• **What the exercise asks**: Pictures excluded, return the lines below from the first through the line holding "link('outlet_stub', bm_mesh('outlet_stub', bm), pipe, M_hose)".

• **Information shown**:
··········
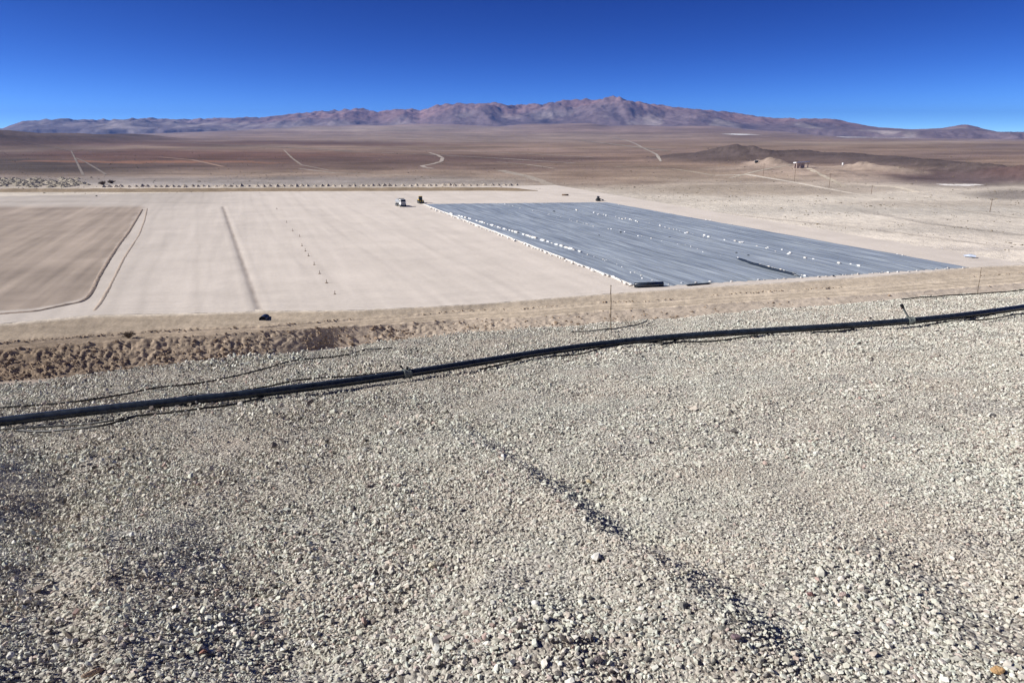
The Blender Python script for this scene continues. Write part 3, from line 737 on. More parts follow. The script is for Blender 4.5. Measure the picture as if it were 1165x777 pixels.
def saddle(px, top, cap_r, rr, nm):
    p, t = nearest(px); o0 = Q[len(Q) // 2]; c0 = Vector(p - o0); t = Vector(t)
    bm = bmesh.new(); add_cyl(bm, c0 - t * .045, c0 + t * .045, PIPE_R + .006, n=20)
    add_cyl(bm, c0 - t * .045, c0 - t * .028, PIPE_R + .012, n=20); add_cyl(bm, c0 + t * .028, c0 + t * .045, PIPE_R + .012, n=20)
    add_box(bm, c0 + Vector((0, -PIPE_R - .010, 0)), (.03, .02, .03)); add_box(bm, c0 + Vector((0, PIPE_R + .010, 0)), (.03, .02, .03))
    sd_ = link('saddle_clamp', bm_mesh('saddle_clamp', bm), pipe, M_greypl)
    d = Vector(top).normalized(); L = Vector(top).length
    bm = bmesh.new(); add_cyl(bm, c0 + d * PIPE_R * .8, c0 + d * (L * .86), rr, n=14)
    add_cyl(bm, c0 + d * (PIPE_R + .004), c0 + d * (PIPE_R + .03), rr * 1.45, n=8)
    rs = link('riser_pipe', bm_mesh('riser_pipe', bm), pipe, M_greypl if rr > .01 else M_hose)
    bm = bmesh.new(); add_cyl(bm, c0 + d * (L * .80), c0 + d * (L * .87), rr * 1.5, n=12); add_cyl(bm, c0 + d * (L * .885), c0 + d * L, cap_r, cap_r * .85, n=12)
    link('valve_cap', bm_mesh('valve_cap', bm), pipe, M_hose)
saddle(1035, (-.155, .02, .235), .024, .013, 'r')
saddle(459, (-.075, .03, .085), .016, .008, 'l')
p, t = nearest(467); bm = bmesh.new(); c0 = Vector(p - Q[len(Q) // 2]); add_cyl(bm, c0 + Vector((0, 0, PIPE_R * .8)), c0 + Vector((.012, 0, PIPE_R + .035)), .014, n=10)
link('outlet_stub', bm_mesh('outlet_stub', bm), pipe, M_hose)

def hose(pix, r, label, wob=.012, lift=.0, seed=0):
    Qh, zh, _ = on_heap(pix, r + .030 + lift, wob=wob, seed=seed, step=.05)
    k = np.convolve(np.pad(zh, 3, 'edge'), np.ones(7) / 7, 'valid')
    Qh[:, 2] = np.maximum(k, zh - .004) + r + .030 + lift
    o = link('drip_hose', tube_mesh('drip_hose', Qh - Qh[0], r, 8), mat=M_hose, loc=Qh[0])
    return tag(o, label, 'hose', 'thin black hoses on the gravel')
hose([(-80, 470), (0, 464), (50, 460), (95, 456.5), (130, 450.5), (165, 443.5), (200, 439), (235, 435), (280, 425), (310, 417), (345, 408.5), (375, 406.5), (395, 404), (407, 399.5), (418, 396.5), (430, 398), (446, 395.5)], .0105, 'longest thin black hose, lying beyond the big pipe on the left gravel', seed=1)
hose([(196, 454.5), (215, 449.5), (243, 449), (300, 441), (325, 435), (350, 431), (385, 428.5), (420, 426), (452, 423)], .0105, 'thin black hose touching the far side of the big pipe left of the small valve', wob=.006, seed=2)
hose([(-60, 493), (0, 488), (50, 485.5), (90, 483), (130, 478), (165, 472), (200, 468.5), (235, 464), (268, 459.5), (300, 452)], .0105, 'thin black hose below the big pipe at far left, upper one of two', wob=.010, seed=3)
hose([(20, 490), (75, 489), (118, 485), (140, 479.5), (156, 473.5)], .0105, 'short thin black hose at far left, lower one of two below the pipe', wob=.012, seed=4)
hose([(540, 412), (570, 405), (590, 401.5), (612, 400)], .008, 'short thin black hose along the far side of the big pipe at its bend', wob=.004, seed=5)
hose([(545, 420), (562, 417), (580, 412.5), (592, 408.5)], .0105, 'short black hose under the big pipe left of the bend', wob=.006, seed=6)
hose([(625, 405), (650, 404.5), (675, 399.5), (700, 394), (720, 390), (760, 390), (800, 389), (835, 385), (862, 381.5)], .0105, 'thin black hose under the middle of the big pipe', wob=.014, seed=7)
hose([(752, 392.5), (768, 388), (780, 384.5)], .010, 'very short black hose end sticking out below the middle of the pipe', wob=.003, seed=8)
hose([(923, 379.5), (945, 377.5), (972, 374)], .010, 'short black hose end below the big pipe left of the tall valve', wob=.003, seed=9)
hose([(1052, 369.5), (1075, 367), (1095, 363.5), (1110, 360)], .008, 'short black hose below the big pipe right of the tall valve', wob=.004, seed=10)
hose([(1098, 364.5), (1120, 363.5), (1145, 360), (1180, 354)], .010, 'black hose leaving the near side of the big pipe at far right', wob=.006, seed=11)
hose([(1027, 340.5), (1060, 338), (1100, 335), (1122, 333.5), (1165, 329.5), (1230, 324)], .012, 'black hose lying along the crest of the heap at far right', wob=.01, seed=12)
hose([(650, 377.5), (670, 377), (690, 375.5), (705, 373), (716, 371.5), (728, 368.5), (736, 365)], .0105, 'thin dark hose on the crest of the heap by the upright stake', wob=.01, lift=.01, seed=13)
hose([(735, 371.5), (746, 369.5)], .006, 'tiny dark hose end on the crest right of the upright stake', wob=.0, seed=14)

def stake(pb, pt, r, label):
    p = heap_hit(*pb); p[2] = heap_z(p[0], p[1]) - .05
    d = ray(*pt); k = (p[1]) / d[1]; q = CAM + d * k
    bm = bmesh.new(); n = 6; a = Vector((0, 0, 0)); b_ = Vector(q - p)
    for i in range(n):
        w = Vector((.004 * math.sin(i * 2.1), 0, 0)); w2 = Vector((.004 * math.sin((i + 1) * 2.1), 0, 0))
        add_cyl(bm, a.lerp(b_, i / n) + w, a.lerp(b_, (i + 1) / n) + w2, r * (1 - .06 * i), r * (1 - .06 * (i + 1)) * .97, 8)
        add_cyl(bm, a.lerp(b_, (i + 1) / n) + w2 - b_.normalized() * .004, a.lerp(b_, (i + 1) / n) + w2 + b_.normalized() * .004, r * 1.15, n=8)
    o = link('cane_stake', bm_mesh('cane_stake', bm, True), mat=M_cane, loc=p); tag(o, label, 'stake')
stake((695, 375), (695, 325), .0105, 'upright thin brown cane stake on the crest beside the black roll')
stake((1112, 334.5), (1116.5, 305), .007, 'leaning thin stake on the crest at right below the liner corner')

# dry weeds on the crest
def weed(px, py, h, label, ground, seed, spread=.8, n=16, mat=M_twig, rr=.004):
    r = random.Random(seed); p = Vector(ground(px, py)); bm = bmesh.new()
    for i in range(n):
        a = Vector((r.uniform(-.1, .1) * h, r.uniform(-.1, .1) * h, -.02)); d = Vector((r.uniform(-spread, spread), r.uniform(-spread, spread), r.uniform(.5, 1))).normalized() * h * r.uniform(.5, 1)
        mid = a + d * .55; add_cyl(bm, a, mid, rr, rr * .8, 5)
        for _ in range(3):
            e = mid + (d + Vector((r.uniform(-.7, .7), r.uniform(-.7, .7), r.uniform(-.3, .4))) * h * .6) * .45; add_cyl(bm, mid, e, rr * .75, rr * .4, 4)
    o = link('dry_weed', bm_mesh('dry_weed', bm), mat=mat, loc=p); tag(o, label, 'weed'); return o
def hp(px, py): p = heap_hit(px, py); p[2] = heap_z(p[0], p[1]); return p
weed(663, 376, .16, 'wiry dry weed on the crest left of the upright stake', hp, 1, .5, 5, rr=.0025)
weed(716, 371, .26, 'larger wiry dry weed on the crest right of the upright stake', hp, 2, .8, 9, rr=.0025)
def roadpt(px, py): return unproj(px, py, -1.2)
weed(147, 384.5, 1.4, 'dark dry shrub standing at the edge of the haul road', roadpt, 3, .9, 60, rr=.03)
weed(752, 338, .9, 'small dead bush on the slope below the black roll', roadpt, 4, 1.2, 10, rr=.03)

# ------------------------------------------------------------------ liner with its seams, bags and folds
lin = empty('pond_liner', NL + np.array([0, 0, .05])); tag(lin, 'wide blue grey plastic liner sheet spread over the graded ground', 'liner')
NP = 12
EDGE = np.linspace(0, 1, NP + 1) + np.array([0, .012, -.016, .014, -.01, .018, -.012, .006, -.018, .01, .015, -.01, 0])
def liner_pt(u, v): return (NL * (1 - u)[..., None] + NR * u[..., None]) * (1 - v)[..., None] + (FL * (1 - u)[..., None] + FR * u[..., None]) * v[..., None]
def liner_z(P):
    s_, t_ = st_of(P)
    s_ = s_ + 3.0 * perlin(t_ / 28, s_ / 14, 311)
    return .17 + .09 * fbm(s_ / 2.2 + t_ / 40, t_ / 14, 301, 3) + .05 * fbm(s_ / .8 + t_ / 25, t_ / 8, 303, 2)
for i in range(NP):
    u0 = EDGE[i] - (.0022 if i else 0); u1 = EDGE[i + 1]
    U, Vv = np.meshgrid(np.linspace(u0, u1, 22), np.linspace(0, 1, 150))
    Vv = Vv + .004 * perlin(U * 60, 0 * U + i, 4) * np.where(Vv < .01, 1, 0) + .003 * perlin(U * 40, 0 * U + 9, 4) * np.where(Vv > .99, 1, 0)
    P = liner_pt(U, Vv)
    k = (U - u0) / (u1 - u0)
    P[..., 2] = liner_z(P) + .035 * (1 - sstep(0, .10, k)) + .05 * np.exp(-((k - .5 - .2 * perlin(Vv * 4, 0 * k + i, 2)) / .03) ** 2)
    P[0, :, 2] = .03; P[-1, :, 2] = .03
    if i == 0: P[:, 0, 2] = .03
    if i == NP - 1: P[:, -1, 2] = .03
    link('liner_panel', grid_mesh('liner_panel', P - NL - np.array([0, 0, .05])), lin, M_liner)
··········
• **Expected output**:
The Blender Python script for this scene continues. Write part 3, from line 737 on. More parts follow. The script is for Blender 4.5. Measure the picture as if it were 1165x777 pixels.
def saddle(px, top, cap_r, rr, nm):
    p, t = nearest(px); o0 = Q[len(Q) // 2]; c0 = Vector(p - o0); t = Vector(t)
    bm = bmesh.new(); add_cyl(bm, c0 - t * .045, c0 + t * .045, PIPE_R + .006, n=20)
    add_cyl(bm, c0 - t * .045, c0 - t * .028, PIPE_R + .012, n=20); add_cyl(bm, c0 + t * .028, c0 + t * .045, PIPE_R + .012, n=20)
    add_box(bm, c0 + Vector((0, -PIPE_R - .010, 0)), (.03, .02, .03)); add_box(bm, c0 + Vector((0, PIPE_R + .010, 0)), (.03, .02, .03))
    sd_ = link('saddle_clamp', bm_mesh('saddle_clamp', bm), pipe, M_greypl)
    d = Vector(top).normalized(); L = Vector(top).length
    bm = bmesh.new(); add_cyl(bm, c0 + d * PIPE_R * .8, c0 + d * (L * .86), rr, n=14)
    add_cyl(bm, c0 + d * (PIPE_R + .004), c0 + d * (PIPE_R + .03), rr * 1.45, n=8)
    rs = link('riser_pipe', bm_mesh('riser_pipe', bm), pipe, M_greypl if rr > .01 else M_hose)
    bm = bmesh.new(); add_cyl(bm, c0 + d * (L * .80), c0 + d * (L * .87), rr * 1.5, n=12); add_cyl(bm, c0 + d * (L * .885), c0 + d * L, cap_r, cap_r * .85, n=12)
    link('valve_cap', bm_mesh('valve_cap', bm), pipe, M_hose)
saddle(1035, (-.155, .02, .235), .024, .013, 'r')
saddle(459, (-.075, .03, .085), .016, .008, 'l')
p, t = nearest(467); bm = bmesh.new(); c0 = Vector(p - Q[len(Q) // 2]); add_cyl(bm, c0 + Vector((0, 0, PIPE_R * .8)), c0 + Vector((.012, 0, PIPE_R + .035)), .014, n=10)
link('outlet_stub', bm_mesh('outlet_stub', bm), pipe, M_hose)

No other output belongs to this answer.